- _Dataset excerpt_
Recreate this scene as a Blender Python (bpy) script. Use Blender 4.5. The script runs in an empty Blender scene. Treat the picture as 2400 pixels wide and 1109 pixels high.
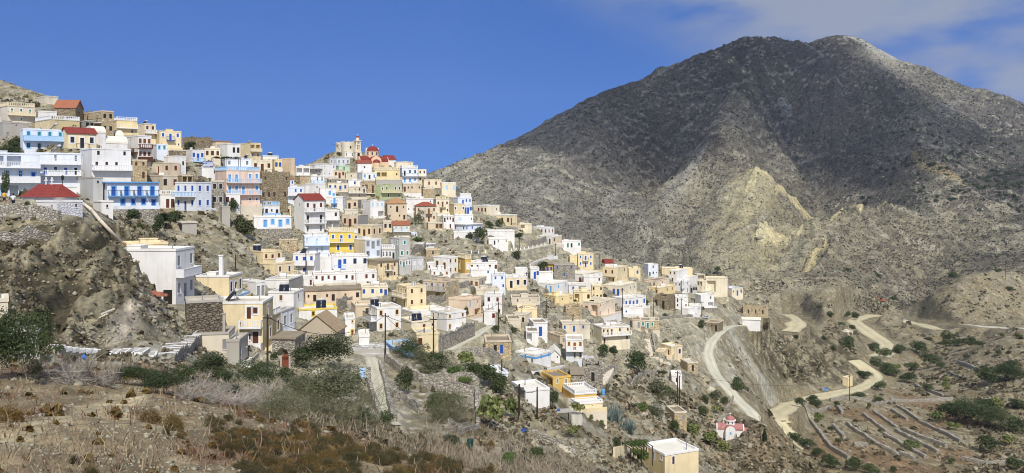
import bpy, math, random
import numpy as np
from math import radians, sin, cos, pi, atan2, sqrt

# ---------------------------------------------------------------- camera model
F, UC, VH = 1900.0, 1200.0, 440.0        # focal length, centre column, horizon row (photo pixels)
SUN_AZ, SUN_EL = radians(10.0), radians(46.0)   # sun behind the camera, a little to the right
C = bpy.context.scene.collection
rng = np.random.default_rng(7)
random.seed(7)

def lin(r, g, b):
    f = lambda c: (c/255/12.92) if c/255 <= 0.04045 else ((c/255+0.055)/1.055)**2.4
    return (f(r), f(g), f(b))

# ---------------------------------------------------------------- noise
def _hash(ix, iy, seed):
    h = (ix.astype(np.int64)*374761393 + iy.astype(np.int64)*668265263 + seed*982451653) & 0xFFFFFFFF
    h = ((h ^ (h >> 13))*1274126177) & 0xFFFFFFFF
    h = (h ^ (h >> 16)) & 0xFFFFFFFF
    return (h.astype(np.float32)/np.float32(4294967296.0))

def vnoise(x, y, seed=0):
    x0 = np.floor(x); y0 = np.floor(y)
    fx = (x-x0).astype(np.float32); fy = (y-y0).astype(np.float32)
    fx = fx*fx*(3-2*fx); fy = fy*fy*(3-2*fy)
    a = _hash(x0, y0, seed); b = _hash(x0+1, y0, seed)
    c = _hash(x0, y0+1, seed); d = _hash(x0+1, y0+1, seed)
    return (a+(b-a)*fx)*(1-fy) + (c+(d-c)*fx)*fy          # 0..1

def fbm(x, y, octaves=4, seed=0, gain=0.5):
    s = 0; amp = 1; tot = 0
    for o in range(octaves):
        s = s + amp*vnoise(x*2**o + 17.3*o, y*2**o - 9.1*o, seed+o); tot += amp; amp *= gain
    return s/tot                                           # 0..1

def ridged(x, y, octaves=4, seed=0, gain=0.5):
    s = 0; amp = 1; tot = 0
    for o in range(octaves):
        n = 1-np.abs(2*vnoise(x*2**o + 31.7*o, y*2**o + 5.3*o, seed+o)-1)
        s = s + amp*n*n; tot += amp; amp *= gain
    return s/tot

def sstep(a, b, x):
    t = np.clip((x-a)/(b-a), 0, 1)
    return t*t*(3-2*t)

# ---------------------------------------------------------------- terrain: surveyed points (column, row, distance)
CTRL = []
def col(u, *pts):
    for (v, Y) in pts:
        CTRL.append((u, v, Y))
col(-900, (1109,9),(1000,13),(930,19),(880,26),(790,50),(660,75),(560,95),(480,115),(400,155),(320,180),(250,205),(150,230),(300,330))
col(-300, (1109,9),(1000,13),(930,19),(880,26),(790,50),(660,75),(560,92),(482,108),(400,152),(320,172),(250,200),(170,222),(300,330))
col(0,   (1109,9),(1000,13),(930,19),(895,25),(800,50),(745,60),(700,66),(650,74),(590,84),(550,89),(515,95),(484,102),(470,125),(400,152),(330,170),(290,185),(240,202),(192,220),(330,310))
col(100, (880,27),(860,45),(820,58),(760,68),(300,182),(262,196),(232,210),(330,300))
col(200, (1109,9.5),(1000,14),(940,22),(895,28),(868,45),(845,58),(815,66),(790,72),(740,77),(650,86),(560,96),(512,103),(492,120),(470,136),(430,148),(385,157),(345,168),(315,178),(296,187),(288,196),(360,290))
col(350, (1109,10),(1000,15),(935,23),(900,30),(872,48),(838,66),(815,72),(795,78),(730,92),(700,97),(640,106),(600,115),(560,130),(522,145),(490,168),(450,180),(410,190),(380,198),(352,207),(338,214),(410,290))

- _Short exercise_
Make an exact copy of the lines from the top of the material through the line with "return (h.astype(np.float32)/np.float32(4294967296.0))", pictures excluded.

- _Response to this task_
Recreate this scene as a Blender Python (bpy) script. Use Blender 4.5. The script runs in an empty Blender scene. Treat the picture as 2400 pixels wide and 1109 pixels high.
import bpy, math, random
import numpy as np
from math import radians, sin, cos, pi, atan2, sqrt

# ---------------------------------------------------------------- camera model
F, UC, VH = 1900.0, 1200.0, 440.0        # focal length, centre column, horizon row (photo pixels)
SUN_AZ, SUN_EL = radians(10.0), radians(46.0)   # sun behind the camera, a little to the right
C = bpy.context.scene.collection
rng = np.random.default_rng(7)
random.seed(7)

def lin(r, g, b):
    f = lambda c: (c/255/12.92) if c/255 <= 0.04045 else ((c/255+0.055)/1.055)**2.4
    return (f(r), f(g), f(b))

# ---------------------------------------------------------------- noise
def _hash(ix, iy, seed):
    h = (ix.astype(np.int64)*374761393 + iy.astype(np.int64)*668265263 + seed*982451653) & 0xFFFFFFFF
    h = ((h ^ (h >> 13))*1274126177) & 0xFFFFFFFF
    h = (h ^ (h >> 16)) & 0xFFFFFFFF
    return (h.astype(np.float32)/np.float32(4294967296.0))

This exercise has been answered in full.